For Riggle, who creates the concept every year, the video has become a loving “thank-you note” to his students, who in turn have something to leave behind in the months before making the transition to college.

“Poetry and the performance of that poetry is something that has actively touched all of our lives,” Riggle said. “Our hope is that those words and feelings are not going to leave the students’ heads and hearts for many years.”

Just as meaningful, however, is the importance Poetry Out Loud carries each year for the actual competitors, who start with performances in each English classroom before moving to the big school stage. In both instances, students said the poems they selected called to them on a personal level and gave each the chance to reveal the “depth” of their performance abilities.

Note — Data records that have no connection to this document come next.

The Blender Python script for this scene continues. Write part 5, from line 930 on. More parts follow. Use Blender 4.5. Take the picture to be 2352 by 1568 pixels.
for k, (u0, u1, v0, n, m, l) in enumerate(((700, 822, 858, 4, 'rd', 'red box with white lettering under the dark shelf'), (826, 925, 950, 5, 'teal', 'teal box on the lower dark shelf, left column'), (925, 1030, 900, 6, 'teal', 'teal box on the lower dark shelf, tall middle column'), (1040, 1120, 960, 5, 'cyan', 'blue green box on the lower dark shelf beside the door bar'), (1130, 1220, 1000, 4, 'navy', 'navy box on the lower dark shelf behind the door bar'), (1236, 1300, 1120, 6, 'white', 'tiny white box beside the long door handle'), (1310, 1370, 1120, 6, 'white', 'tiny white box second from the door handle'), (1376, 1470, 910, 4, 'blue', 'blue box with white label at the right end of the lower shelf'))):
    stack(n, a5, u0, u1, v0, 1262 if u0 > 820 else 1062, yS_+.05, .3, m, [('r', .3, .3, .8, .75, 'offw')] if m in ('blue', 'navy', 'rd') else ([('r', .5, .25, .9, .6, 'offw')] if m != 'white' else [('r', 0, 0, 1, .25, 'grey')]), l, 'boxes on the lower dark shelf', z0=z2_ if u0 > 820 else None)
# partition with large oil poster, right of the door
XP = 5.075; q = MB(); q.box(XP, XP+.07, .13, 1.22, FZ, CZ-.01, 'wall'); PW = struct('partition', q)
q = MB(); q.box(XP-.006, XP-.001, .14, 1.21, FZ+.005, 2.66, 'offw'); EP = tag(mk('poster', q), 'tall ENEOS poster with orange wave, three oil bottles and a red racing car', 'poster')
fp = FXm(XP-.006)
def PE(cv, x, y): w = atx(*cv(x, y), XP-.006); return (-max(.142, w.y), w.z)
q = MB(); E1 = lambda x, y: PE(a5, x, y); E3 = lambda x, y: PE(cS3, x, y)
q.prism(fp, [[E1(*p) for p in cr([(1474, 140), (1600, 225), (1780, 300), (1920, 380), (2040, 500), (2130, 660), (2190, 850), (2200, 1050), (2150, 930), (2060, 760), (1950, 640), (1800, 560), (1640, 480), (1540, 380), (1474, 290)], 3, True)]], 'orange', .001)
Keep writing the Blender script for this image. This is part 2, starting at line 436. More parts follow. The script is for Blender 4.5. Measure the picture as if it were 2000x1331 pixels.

For sophomore Jonathon Qualls, an aspiring actor with several years of school theater experience, the challenge was ironically greater.

“You would think it would be easy, but when I’m in a play, it’s greatly different,” he explained after winning this week’s in-school competition. “In a play, there are several of us on stage at any given time — it gives us each a chance to feed off of each other, to take cues and respond to changes in the performance. But here, I’m by myself, and I have to work those things out within my own mind.”

‘Working it out’ for Qualls meant reviewing past student performances, working with friends on intonation and emphasis, and like most students in training, selecting pieces — such as John Donne’s “The Canonization” — that he could identify with.

“I had seen this performed before and it was done so powerfully that I automatically connected with it,” Qualls said, adding that he also empathized with the poem’s message.

“It is about society being able to determine who someone loves, and that is something I relate to,” he said.

Coming in second place this year was senior Michael Nelthropp, while Savannah Dukes took third place. Qualls will move on to the territorial competition on March 14th, and so far, says he’s not even thinking about winning or losing.

“Let’s take it one step at a time,” Qualls joked. “I am excited, but we have to practice first.”